CafePress is another option.

Mirtika
02-01-2007, 11:03 AM
A couple of Christian SF webzines with which I'm involved publish print copies through LULU. Lulu is not going to give you the kind of quality a top-notche, "real" publisher does, but you can get something readable for a much more affordable price than, say, a PA. For specific projects, I think LULU is a good service.

And, being honest here, I have only read one POD novel all the way through, and I bought it only after reading an excerpt and checking several reviews to ensure it had an adequate level of prose quality. In my experience, self-published fiction ranks as pretty awful. I've occasionally read an excerpt from a self-pubbed novel so mind-achingly horrible that my brain had to go nap a few hours to recover. I've yet to read a vanity/self-pubbed novel that I'd rank anywhere above "merely okay." And most I've skimmed I'd rank well below "okay." My experience has led me not to be inclined to purchase any POD/self-pubbed except as a "charity case," that is, to support a pal. Friendship costs a few bucks, sometimes. :)

I will agree with the comment that POD is an excellent resource for folks who teach classes or give seminars. This is a way to have something to sell after a workshop or seminar on a specific topic or niche subject, a resource folks can carry home and be used.
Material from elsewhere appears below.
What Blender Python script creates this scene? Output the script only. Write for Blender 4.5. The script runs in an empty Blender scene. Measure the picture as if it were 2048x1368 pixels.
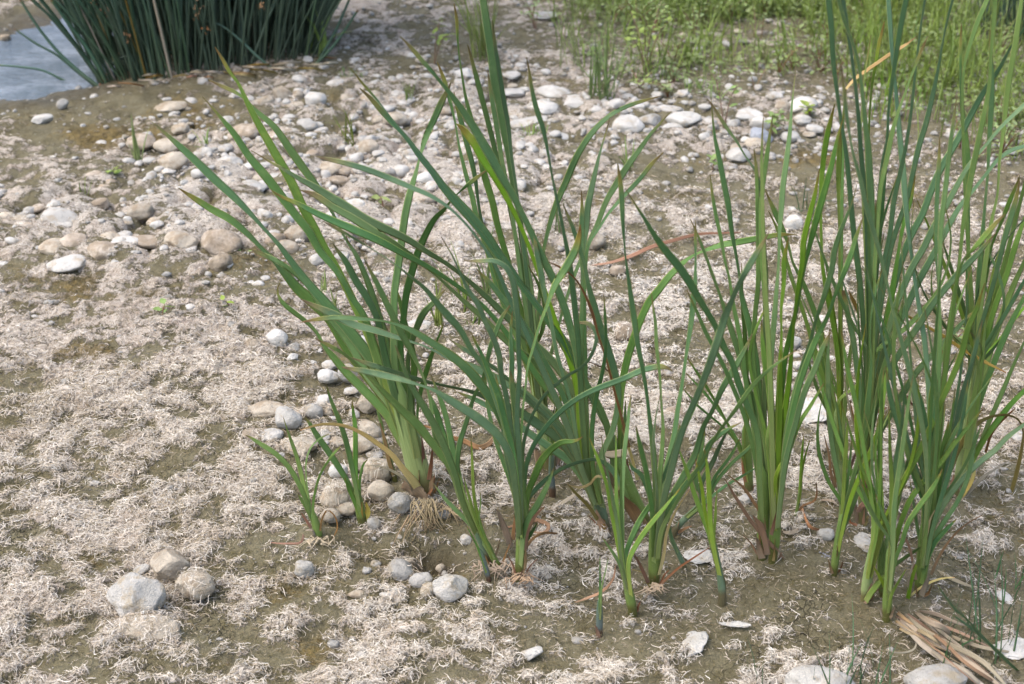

Sadly, the PA's of the world are ready to rip off folks dying to be "published authors." I find that kinda sad, in the same way I find it sad when someone brags about being a poet because they got a poem printed in a poetry.com publication. It's an "honor" that means nothing, because they'll publish anyone. (If you doubt that, google it up and see the sorts of "tests" that folks like Dave Barry and others have done to show that poetry.com and its related organizations are a joke.)

Bottom line #1: Run far away from PA.

Bottom Line #2: Research every publisher who approaches you or to whom you choose to submt. The internet is your friend!

Mir

Mee
02-01-2007, 12:15 PM
I agree, Mirtika. I had read much of the material on self-pubs and PODS. They will offer editting but at an extra price, and I don't know what kind of editting they do, to what extent. But that extra price isn''t cheap so many people who go that way see the original price for publishing and think that includes everything they need. They don't even see the added price foor editting. And when they never get a call or notice about the editting they think that the editting is don't automatically. I learned this the hard way. Many years ago I had a book done by Brentwood, a Christian vanity press. I din't know anything about editing, they sent me a galley but I didn't know that true editting was more than just correcting spelling. In the end I spent $600 for 250 copies of a book that was, spelled correctly, but all out of order. The thing would sell. That was a $600 lesson for me but I got on TV, a local cable talk show.

And with poetry. Most people , today, who think they are poets and publish their peotry (with PA poetry publishers) just write rhyme. They don't write limerac (I can't even spell it) or sonet. You can tell, I'm no poet, but even I can write rhyme, that's not hard. Robert Frost was a poet and he didn't just write rhyme. And what about the poem, Jaberwalki?